:: What the task requires ::
Provide nothing but the number of lines containing the string "wide".

:: Provided material ::
____________________
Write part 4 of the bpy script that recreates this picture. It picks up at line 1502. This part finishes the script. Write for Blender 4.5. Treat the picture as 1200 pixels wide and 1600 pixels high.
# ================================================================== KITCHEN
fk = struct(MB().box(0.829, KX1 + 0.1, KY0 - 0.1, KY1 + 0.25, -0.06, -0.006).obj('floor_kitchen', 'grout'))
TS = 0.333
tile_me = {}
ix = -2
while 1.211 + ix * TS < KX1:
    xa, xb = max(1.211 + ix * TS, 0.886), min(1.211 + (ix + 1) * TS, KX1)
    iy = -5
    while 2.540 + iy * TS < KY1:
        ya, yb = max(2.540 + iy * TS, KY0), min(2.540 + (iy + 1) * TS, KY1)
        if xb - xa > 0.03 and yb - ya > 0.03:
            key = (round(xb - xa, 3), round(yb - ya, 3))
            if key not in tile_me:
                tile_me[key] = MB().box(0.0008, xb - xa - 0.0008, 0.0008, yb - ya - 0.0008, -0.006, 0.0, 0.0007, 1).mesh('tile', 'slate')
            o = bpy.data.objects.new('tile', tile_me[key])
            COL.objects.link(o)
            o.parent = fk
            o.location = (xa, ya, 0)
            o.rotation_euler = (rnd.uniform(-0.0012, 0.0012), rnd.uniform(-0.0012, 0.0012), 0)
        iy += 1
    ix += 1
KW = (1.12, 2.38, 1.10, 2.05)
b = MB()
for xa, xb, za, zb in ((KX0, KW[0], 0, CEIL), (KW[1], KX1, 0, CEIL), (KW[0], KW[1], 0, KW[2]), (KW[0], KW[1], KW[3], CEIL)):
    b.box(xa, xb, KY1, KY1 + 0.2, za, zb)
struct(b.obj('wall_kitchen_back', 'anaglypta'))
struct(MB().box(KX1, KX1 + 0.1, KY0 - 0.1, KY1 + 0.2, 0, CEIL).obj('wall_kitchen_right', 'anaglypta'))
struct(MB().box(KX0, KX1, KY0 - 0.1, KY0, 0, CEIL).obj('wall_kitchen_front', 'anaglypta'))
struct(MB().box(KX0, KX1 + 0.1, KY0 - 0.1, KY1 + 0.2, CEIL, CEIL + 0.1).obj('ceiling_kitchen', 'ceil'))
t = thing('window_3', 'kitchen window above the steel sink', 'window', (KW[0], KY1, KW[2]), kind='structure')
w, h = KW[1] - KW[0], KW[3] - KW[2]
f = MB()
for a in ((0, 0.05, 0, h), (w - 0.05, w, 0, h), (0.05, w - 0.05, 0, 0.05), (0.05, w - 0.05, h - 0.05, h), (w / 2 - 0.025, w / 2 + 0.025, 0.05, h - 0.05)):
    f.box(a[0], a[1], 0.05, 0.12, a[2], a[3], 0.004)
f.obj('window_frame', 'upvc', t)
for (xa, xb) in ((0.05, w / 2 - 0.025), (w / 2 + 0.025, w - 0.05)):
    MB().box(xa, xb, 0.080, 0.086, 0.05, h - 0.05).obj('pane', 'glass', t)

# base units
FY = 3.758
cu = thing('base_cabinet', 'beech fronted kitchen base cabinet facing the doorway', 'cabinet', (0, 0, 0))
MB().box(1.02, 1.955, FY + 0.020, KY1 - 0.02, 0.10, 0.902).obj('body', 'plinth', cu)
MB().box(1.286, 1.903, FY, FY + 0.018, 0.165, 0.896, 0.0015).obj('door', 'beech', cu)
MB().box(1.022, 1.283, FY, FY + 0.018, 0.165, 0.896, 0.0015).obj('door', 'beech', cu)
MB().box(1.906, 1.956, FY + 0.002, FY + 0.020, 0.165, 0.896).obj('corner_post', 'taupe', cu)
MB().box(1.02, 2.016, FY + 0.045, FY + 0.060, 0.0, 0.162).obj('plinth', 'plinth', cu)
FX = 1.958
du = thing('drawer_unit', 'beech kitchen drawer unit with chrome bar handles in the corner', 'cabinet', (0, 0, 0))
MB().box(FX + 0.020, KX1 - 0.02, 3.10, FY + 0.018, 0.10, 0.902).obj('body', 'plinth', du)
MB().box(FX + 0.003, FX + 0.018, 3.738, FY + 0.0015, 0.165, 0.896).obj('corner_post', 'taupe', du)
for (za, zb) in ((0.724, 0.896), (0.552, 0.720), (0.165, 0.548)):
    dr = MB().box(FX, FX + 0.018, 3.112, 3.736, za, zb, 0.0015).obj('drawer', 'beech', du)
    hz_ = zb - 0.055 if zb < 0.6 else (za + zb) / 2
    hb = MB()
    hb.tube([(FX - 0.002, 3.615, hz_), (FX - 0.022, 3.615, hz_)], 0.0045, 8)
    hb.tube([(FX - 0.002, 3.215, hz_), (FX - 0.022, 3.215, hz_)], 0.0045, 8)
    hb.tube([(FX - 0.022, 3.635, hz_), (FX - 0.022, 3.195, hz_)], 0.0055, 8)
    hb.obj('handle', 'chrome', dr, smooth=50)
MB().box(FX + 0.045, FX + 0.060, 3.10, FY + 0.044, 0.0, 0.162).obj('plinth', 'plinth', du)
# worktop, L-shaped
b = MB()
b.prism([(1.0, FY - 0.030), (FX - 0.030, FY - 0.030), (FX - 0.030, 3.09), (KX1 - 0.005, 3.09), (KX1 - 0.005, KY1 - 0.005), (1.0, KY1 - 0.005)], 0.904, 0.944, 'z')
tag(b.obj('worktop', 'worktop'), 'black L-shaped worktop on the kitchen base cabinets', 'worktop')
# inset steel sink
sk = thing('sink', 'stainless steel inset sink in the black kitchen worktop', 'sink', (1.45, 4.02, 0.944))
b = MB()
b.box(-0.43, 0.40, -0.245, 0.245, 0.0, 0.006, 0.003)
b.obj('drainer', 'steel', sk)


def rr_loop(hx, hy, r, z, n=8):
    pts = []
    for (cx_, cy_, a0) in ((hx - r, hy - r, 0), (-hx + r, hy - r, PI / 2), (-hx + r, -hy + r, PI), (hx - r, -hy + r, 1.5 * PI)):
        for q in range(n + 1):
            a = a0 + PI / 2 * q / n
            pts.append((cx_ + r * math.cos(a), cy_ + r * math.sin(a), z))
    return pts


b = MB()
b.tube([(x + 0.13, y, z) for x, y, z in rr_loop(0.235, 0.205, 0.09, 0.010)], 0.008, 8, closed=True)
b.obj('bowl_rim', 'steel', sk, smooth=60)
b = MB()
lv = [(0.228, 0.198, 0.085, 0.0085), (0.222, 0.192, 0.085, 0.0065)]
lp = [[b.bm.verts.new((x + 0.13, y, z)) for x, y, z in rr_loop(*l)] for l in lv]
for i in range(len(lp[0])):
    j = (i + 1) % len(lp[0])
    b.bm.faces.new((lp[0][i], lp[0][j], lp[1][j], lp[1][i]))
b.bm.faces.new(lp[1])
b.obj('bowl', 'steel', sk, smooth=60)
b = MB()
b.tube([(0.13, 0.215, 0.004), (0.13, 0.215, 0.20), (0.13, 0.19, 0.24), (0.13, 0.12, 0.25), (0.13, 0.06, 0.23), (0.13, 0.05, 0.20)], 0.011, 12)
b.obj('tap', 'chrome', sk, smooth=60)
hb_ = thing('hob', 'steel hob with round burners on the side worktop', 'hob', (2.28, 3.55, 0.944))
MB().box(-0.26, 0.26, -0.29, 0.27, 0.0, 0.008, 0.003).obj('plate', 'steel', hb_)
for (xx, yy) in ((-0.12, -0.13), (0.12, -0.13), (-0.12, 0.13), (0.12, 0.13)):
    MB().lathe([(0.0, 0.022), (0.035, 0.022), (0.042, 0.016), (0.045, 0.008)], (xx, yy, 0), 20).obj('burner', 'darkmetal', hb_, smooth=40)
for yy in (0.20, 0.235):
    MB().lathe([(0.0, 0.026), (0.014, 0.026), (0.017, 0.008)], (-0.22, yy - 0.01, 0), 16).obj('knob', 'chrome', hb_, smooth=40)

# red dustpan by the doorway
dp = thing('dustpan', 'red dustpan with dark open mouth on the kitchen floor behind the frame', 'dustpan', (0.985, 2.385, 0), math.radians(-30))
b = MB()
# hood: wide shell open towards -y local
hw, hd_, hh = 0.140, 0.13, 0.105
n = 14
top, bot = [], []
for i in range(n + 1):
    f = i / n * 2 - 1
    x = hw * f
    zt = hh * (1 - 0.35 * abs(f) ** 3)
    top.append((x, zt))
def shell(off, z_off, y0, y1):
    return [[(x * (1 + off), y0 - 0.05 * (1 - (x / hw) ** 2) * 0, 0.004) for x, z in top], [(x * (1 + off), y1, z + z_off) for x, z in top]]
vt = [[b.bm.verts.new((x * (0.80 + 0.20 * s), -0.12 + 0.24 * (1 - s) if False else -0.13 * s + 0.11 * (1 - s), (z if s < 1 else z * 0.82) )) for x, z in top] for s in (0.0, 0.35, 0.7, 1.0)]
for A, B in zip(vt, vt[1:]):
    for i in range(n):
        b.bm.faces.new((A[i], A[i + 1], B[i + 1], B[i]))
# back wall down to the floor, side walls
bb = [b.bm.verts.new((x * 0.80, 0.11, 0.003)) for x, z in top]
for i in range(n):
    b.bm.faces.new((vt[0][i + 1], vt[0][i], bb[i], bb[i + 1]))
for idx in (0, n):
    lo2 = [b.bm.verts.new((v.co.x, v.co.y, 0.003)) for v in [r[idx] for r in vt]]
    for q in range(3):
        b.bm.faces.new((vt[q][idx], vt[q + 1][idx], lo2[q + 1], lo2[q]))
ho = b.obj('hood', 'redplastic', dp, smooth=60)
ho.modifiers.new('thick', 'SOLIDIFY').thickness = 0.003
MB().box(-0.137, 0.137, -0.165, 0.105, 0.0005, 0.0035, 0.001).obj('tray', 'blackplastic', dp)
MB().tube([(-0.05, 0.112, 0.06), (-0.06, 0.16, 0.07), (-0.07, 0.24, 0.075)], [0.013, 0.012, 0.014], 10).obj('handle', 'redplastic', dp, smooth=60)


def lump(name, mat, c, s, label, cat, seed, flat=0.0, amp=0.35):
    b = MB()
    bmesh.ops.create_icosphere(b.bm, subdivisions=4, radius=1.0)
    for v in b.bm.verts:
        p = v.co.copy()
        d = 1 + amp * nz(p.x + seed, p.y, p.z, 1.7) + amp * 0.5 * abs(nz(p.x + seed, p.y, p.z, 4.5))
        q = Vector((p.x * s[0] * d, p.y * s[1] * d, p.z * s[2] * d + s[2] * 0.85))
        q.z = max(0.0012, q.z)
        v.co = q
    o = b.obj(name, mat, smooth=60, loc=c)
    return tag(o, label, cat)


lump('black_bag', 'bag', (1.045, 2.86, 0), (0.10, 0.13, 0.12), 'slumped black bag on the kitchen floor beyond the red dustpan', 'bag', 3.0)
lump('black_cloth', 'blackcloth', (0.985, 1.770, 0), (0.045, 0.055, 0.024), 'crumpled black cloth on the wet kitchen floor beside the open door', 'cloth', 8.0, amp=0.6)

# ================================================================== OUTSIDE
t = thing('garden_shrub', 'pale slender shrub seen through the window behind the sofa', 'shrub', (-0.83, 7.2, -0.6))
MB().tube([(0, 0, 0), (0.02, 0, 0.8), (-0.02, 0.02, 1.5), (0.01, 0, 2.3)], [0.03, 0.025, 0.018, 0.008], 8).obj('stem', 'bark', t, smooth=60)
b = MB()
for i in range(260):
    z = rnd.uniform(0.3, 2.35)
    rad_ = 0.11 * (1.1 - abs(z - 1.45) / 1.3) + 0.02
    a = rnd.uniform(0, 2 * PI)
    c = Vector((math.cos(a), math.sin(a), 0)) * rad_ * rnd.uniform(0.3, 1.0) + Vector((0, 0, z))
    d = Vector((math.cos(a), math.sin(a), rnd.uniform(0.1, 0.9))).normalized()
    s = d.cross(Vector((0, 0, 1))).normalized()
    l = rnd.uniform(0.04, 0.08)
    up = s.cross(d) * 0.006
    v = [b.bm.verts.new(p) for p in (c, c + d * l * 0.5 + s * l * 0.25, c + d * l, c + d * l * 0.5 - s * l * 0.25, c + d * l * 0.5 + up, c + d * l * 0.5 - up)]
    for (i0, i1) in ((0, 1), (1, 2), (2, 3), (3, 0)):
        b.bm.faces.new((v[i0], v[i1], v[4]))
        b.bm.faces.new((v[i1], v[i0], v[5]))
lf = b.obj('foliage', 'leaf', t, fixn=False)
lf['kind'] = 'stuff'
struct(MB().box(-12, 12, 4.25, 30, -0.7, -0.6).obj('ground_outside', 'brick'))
____________________
:: Written solution ::
2